Afghanistan's Dangerous New Wealth

An Afghan coal miner rests at a mine in Karkar, Afghanistan, in 2004. Paula Bronstein/Getty Images

Afghanistan has struck gold. And iron. And copper, cobalt, and lithium. A U.S. survey discovered almost $1 trillion of mineral deposits there, reports The New York Times. But it may not be good news.

The report, by James Risen, describes an internal Pentagon memo that states Afghanistan could become the "Saudi Arabia of lithium." Officials are hopeful that the wealth will help stabilize the country. 

Afghanistan, it hardly needs be said, is war-torn, has little infrastructure and has an economy dominated by the cultivation and export of opium poppies. The US (which will soon have 100,000 troops on the ground as part of a surge to bring peace to the country) and a shaky and corrupt central government battle with canny Taliban guerillas who have fought insurgent campaigns since they could walk. A patchwork of loosely affiliated warlords complicate matters further. 

Meanwhile America is just one of many nations caught in a torrent of geopolitical interests. Already vertigo-inducing relations with Pakistan, Russia and China on the country will not get any easier now the four nations are tacitly competing for trillions in untapped wealth. Indeed, the Times article points out that last year "Afghanistan’s minister of mines was accused by American officials of accepting a $30 million bribe to award China the rights to develop its copper mine."

In such circumstances, the mineral wealth could be a curse.
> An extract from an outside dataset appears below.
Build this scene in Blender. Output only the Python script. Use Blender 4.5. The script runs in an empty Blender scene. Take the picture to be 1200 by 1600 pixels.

The Times is understated on the matter. "Instead of bringing peace, the newfound mineral wealth could lead the Taliban to battle even more fiercely to regain control of the country," says Risen.  

The analogues are not promising. As lottery winners and rap stars will tell you, mo' money often means mo' problems. Saudi Arabia itself, though currently somewhat stable, has not been politically transformed since oil was first discovered there in the 1930s. As recently as 2008 the country was described as an "authoritarian regime," in The Economist's Democracy Index, which it placed 161st of 167 countries. 

It is not alone. At a conservative estimate, 13 of the top 50 countries by oil reserves are unstable, and many of those—like Yemen, Equatorial Guinea and the Democratic Republic of the Congo—are among the most oppressive, dangerous and violent places in the world. 

The latter was the birthplace for the phrase 'blood diamond'. We sincerely hope there is no gruesome prefix added to Afghan lithium in the near future.